Eh; the CBC doesn’t interest me, I don’t much watch it, and I don’t much care if its funding is decreased by 10 per cent.
The CanaDoper Café (2012 edition of The great, ongoing Canadian current events and politics thread.)
Sorry, didn’t mean to kill the thread with my ennui.
I’m still trying to figure out who would hire a botnet to disrupt the NDP leadership convention. I mean, seriously. The NDP leadership convention?
Ever since the Beachcombers was over, there hasn’t been anything worth watching. But then the lack of channel choices meant that we thought crap was good. Now there is no reason to watch it at all.
Fortunately, you and Uzi are in the minority, and we have the numbers to back that up.
For me, the CBC is the most important broadcasting system in the country. Part of the reason for that is professional - none of the other television networks or radio stations give a shit about the performing arts. It seems to me that we’ve had this discussion before…
But a huge part of that is personal - long before I became a performer, CBC Radio was a huge part of my life. It was like having a second library in our town.

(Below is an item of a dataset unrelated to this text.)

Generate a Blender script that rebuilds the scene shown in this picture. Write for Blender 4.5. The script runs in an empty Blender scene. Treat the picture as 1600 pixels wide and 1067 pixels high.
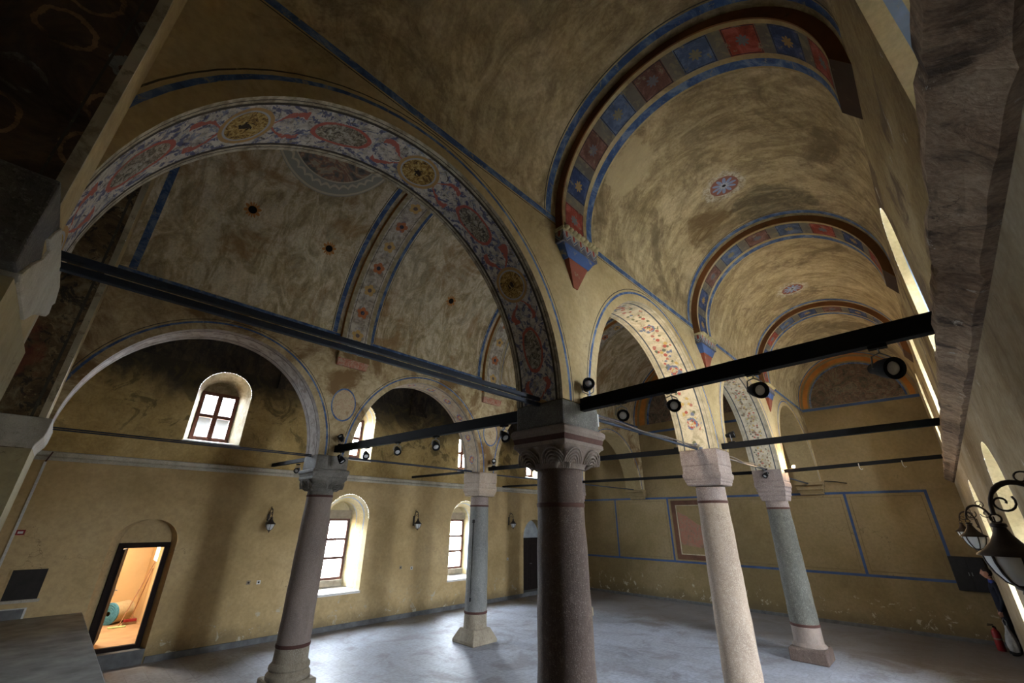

Funding cuts have already hurt what was a wonderful resource in the 70s and 80s. There’s absolutely nothing wrong with the CBC that a restoration of full funding wouldn’t cure. If there is no culture, there is no Canada.
CBC Radio is an important part of my city.
Full funding for the CBC would mean more programmes that I don’t watch or care about.
I question your premise, too, that CBC is the bastion of culture in Canada.
Why? Do they employ a lot of people where you live?
As I said in another thread (or this one, I don’t know) I watch quite a few shows on Radio-Canada. Many of them seem rather popular around here.
Unlike the Sun’s network.
It is exceptionally good at spreading the word as to what is going on in the city. Local news on hard and soft items; notices, ongoing coverage and followups of activities and events; lots of in-depth interviews.
It’s not a zero sum game.
I don’t listen to any radio at all, so CBC Radio means nothing to me. It looks like there might be CBC News back in Calgary again, so I might look into that - I lost interest in the CBC local stuff when they took their bureau out of Calgary.
Ah. OK. In my city I could say exactly the same thing about our local AM news station. I find the CBC to be less responsive, and have less local programming.
ETA: I do listen to both however.
I do, so it means a lot to me, as does the TV network.
CBC 3 is a writeoff in my case, but I have browser links to CBC 1 and 2 radio stations across the country, including CBC North stations.
If they’re rather popular, they should be able to support themselves, rather than relying on a constant infusion of taxpayer dollars.
Same with CBC Radio. Sell a few ads. It’s not going to kill anyone, and if it’s as popular as people say it is it should make up the shortfall in funding lickety-split. If there’s zillions of listeners out there who just can’t go without their CBC Radio, then sell a few spots an hour and they’ll go for an absolutely princely sum, and few people would complain about two or three ads an hour if they understood the reason why.
Accept an ad and a week later it’s like the Corus network — at least 17 minutes and more of promos and ads every 30 minutes.
The CRTC quislings now allow limitless ads. They’d sell their mothers for a handful of magic beans.
Whatever Rick. I don’t know what Radio-Canada’s budget is, and anyway anything I’m going to find is going to be about the CBC/Radio-Canada ensemble, not about whether Radio-Canada Television itself could survive as a private network. I did find this about them having 12.2 % of the market during the week of 12-18 March, which as you can see is much lower than the 27.1 % of TVA. But I don’t find anything interesting on TVA, while Radio-Canada has a whole bunch of great shows. Sorry about that.
I’m too exhausted to even care about the student protests right now, but I just have to say that seeing 6 police helicopters fly in a relatively tight formation back and forth over the city as they watched what was going on today was pretty freaking cool. Noisy, but cool.
Agreed. The should be set free like Petro Canada and Air Canada, it isn’t the 1950’s any longer. I can think of better things to spend 2 billion a year on, it also irks me that they believe they are beyond access to information requests.
So when a competitor asks Ibanez Inc. to reveal the salaries of all of its talented employees, you would instantly comply? That’s the basis of the Sun Media/Quebecor ‘access to information’ requests - they want to out-bid the CBC for on-air talent, something the CBC is prone to because of previous funding cuts. When CBC fought the access to information requests, Sun Media went for a further hatchet job on the CBC.